Femina Sapiens

Monday, December 21st, 2009

In the twentieth century, the big-brained female — femina sapiens — found herself living in an utterly reshaped habitat, Kay S. Hymowitz reminds us:

“Consider a typical woman born around 1900,” [Stefania Albanesi and Claudia Olivetti] write. “She married at 21 and gave birth to more than three live children between age 23 and 33. The high fetal mortality rate implied an even greater number of pregnancies, so that she would be pregnant for 36 percent of this time. Health risks in connection to pregnancy and childbirth were severe. Septicemia, toxaemia, hemorrhages and obstructed labor could lead to prolonged physical disability and, in the extreme, death.” It wasn’t just the Pill, then; antibiotics, blood banks, improvements in prenatal and obstetric care, and the mass production of safe baby formula fundamentally altered the human environment in ways that laid the foundation for contemporary women’s achievement.
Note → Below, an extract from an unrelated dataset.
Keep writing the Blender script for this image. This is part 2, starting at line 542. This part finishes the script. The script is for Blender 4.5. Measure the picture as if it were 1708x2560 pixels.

Machinery invented by the brainy Homo sapiens also revolutionized the female lot. Until 1900, the vast majority of people in the Western world lived in conditions much like those in sub-Saharan Africa and parts of the Middle East today. Few had access to electricity; only about a quarter of all American households had running water. In this environment, American women did what women tied to their domiciles with three-plus children have always done: cooking, making and cleaning clothes, hauling water, and the like. But by the mid-twentieth century, human innovation had considerably lightened those essential household tasks. Using U.S. Census data, University of Montreal economist Emanuela Cardia has shown how home technology, including appliances and bathroom plumbing, played a significant role in moving women into the labor force.